Il manifesto, 6 luglio 2016 (p.d.)
Nomi Bergoglio non ne fa, ma sul banco degli imputati siedono i principali governi occidentali e i Paesi della Nato, che per anni hanno venduto armi alla Siria e da un po’ di tempo le vendono agli oppositori di Assad (fra cui si annidano anche gli jhiadisti dell’Isis e di Al Qaeda), ma anche la Russia di Putin. E qualche giorno fa il New York Times ha rivelato che una grande quantità di armi che la Cia – in collaborazione con i sauditi – aveva destinato ai ribelli siriani contro il regime di Assad è stata rubata dai servizi segreti giordani e collocata sul mercato nero.
Si tratta di una guerra, ricorda il papa nel videomessaggio, «oramai entrata nel suo quinto anno. È una situazione di indicibile sofferenza di cui è vittima il popolo siriano, costretto a sopravvivere sotto le bombe o a trovare vie di fuga verso altri Paesi». E a questo proposito la Rete italiana per il disarmo rilancia il rapporto della ong olandese Stop Wapenhandel («Border wars») che denuncia come «le principali aziende europee di armamenti coinvolte nella vendita di sistemi militari al Medio Oriente sono le stesse aziende che stanno traendo profitti dalla crescente militarizzazione delle frontiere dell’Unione europea». Insomma un affare doppio.
Non è la prima volta che papa Francesco denuncia il commercio internazionale delle armi come causa prima delle guerre. E non è la prima volta che interviene sulla Siria, da quando, nel settembre 2013, alla vigilia di quello che sembrava un imminente attacco occidentale alla Siria di Assad, scrisse a Putin (contrario all’azione militare) che presiedeva un G20 a San Pietroburgo per chiedere ai capi di Stato e di governo di abbandonare «ogni vana pretesa di una soluzione militare» contro Damasco; e pochi giorni dopo promosse una giornata di digiuno e una grande veglia per la pace in piazza San Pietro che contribuì a fermare l’intervento armato.
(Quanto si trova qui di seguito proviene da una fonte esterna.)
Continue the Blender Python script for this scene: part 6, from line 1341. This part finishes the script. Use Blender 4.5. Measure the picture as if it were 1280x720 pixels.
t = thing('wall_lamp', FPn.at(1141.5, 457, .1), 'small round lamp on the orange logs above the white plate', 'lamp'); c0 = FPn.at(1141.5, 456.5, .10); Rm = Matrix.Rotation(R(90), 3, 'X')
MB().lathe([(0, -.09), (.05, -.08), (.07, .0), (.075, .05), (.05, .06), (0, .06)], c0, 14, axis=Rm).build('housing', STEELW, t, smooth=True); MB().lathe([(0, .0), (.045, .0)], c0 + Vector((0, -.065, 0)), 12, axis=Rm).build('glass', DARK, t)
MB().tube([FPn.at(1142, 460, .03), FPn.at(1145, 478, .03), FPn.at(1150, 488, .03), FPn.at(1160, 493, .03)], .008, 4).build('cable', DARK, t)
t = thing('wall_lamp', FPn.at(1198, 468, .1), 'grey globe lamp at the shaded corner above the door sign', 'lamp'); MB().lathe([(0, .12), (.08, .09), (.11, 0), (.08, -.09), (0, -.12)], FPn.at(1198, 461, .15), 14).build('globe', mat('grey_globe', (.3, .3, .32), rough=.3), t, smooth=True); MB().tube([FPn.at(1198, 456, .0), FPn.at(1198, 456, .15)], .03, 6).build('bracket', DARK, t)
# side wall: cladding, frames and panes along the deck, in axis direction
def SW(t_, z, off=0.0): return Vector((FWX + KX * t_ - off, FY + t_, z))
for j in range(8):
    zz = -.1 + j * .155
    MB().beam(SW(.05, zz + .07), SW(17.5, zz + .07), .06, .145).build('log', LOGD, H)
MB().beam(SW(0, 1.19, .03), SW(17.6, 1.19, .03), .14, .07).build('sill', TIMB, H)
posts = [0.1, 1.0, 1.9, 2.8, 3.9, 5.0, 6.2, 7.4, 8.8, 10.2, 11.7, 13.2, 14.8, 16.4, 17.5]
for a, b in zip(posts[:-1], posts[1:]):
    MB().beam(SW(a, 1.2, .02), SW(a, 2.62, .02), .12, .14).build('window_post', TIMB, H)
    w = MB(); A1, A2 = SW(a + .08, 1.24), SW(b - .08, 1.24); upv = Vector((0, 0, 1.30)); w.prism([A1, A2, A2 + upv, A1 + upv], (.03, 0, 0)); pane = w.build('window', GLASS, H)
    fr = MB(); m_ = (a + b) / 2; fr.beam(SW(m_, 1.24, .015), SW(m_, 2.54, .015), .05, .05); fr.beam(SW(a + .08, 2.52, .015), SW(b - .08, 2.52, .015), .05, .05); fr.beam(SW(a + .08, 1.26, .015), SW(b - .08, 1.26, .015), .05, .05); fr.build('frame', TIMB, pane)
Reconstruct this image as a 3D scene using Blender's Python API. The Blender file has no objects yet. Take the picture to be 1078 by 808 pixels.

«Appelli puntualmente inascoltati – spiega Giorgio Beretta (Rete disarmo) – le responsabilità sono tutte dei governi occidentali che continuano a vendere armi nonostante siano ben coscienti delle continue violazioni dei diritti umani in Medio Oriente. Se vogliamo fermare le guerre, il primo passo è la trasparenza e un controllo rigoroso sull’export di armamenti, che invece è in aumento, come confermano i recenti contratti firmati da Finmeccanica e Fincantieri» Ancora papa Francesco: «Non c’è una soluzione militare per la Siria, ma solo una politica. La comunità internazionale deve sostenere i colloqui di pace verso la costruzione dì un governo di unità nazionale. La pace in Siria è possibile!».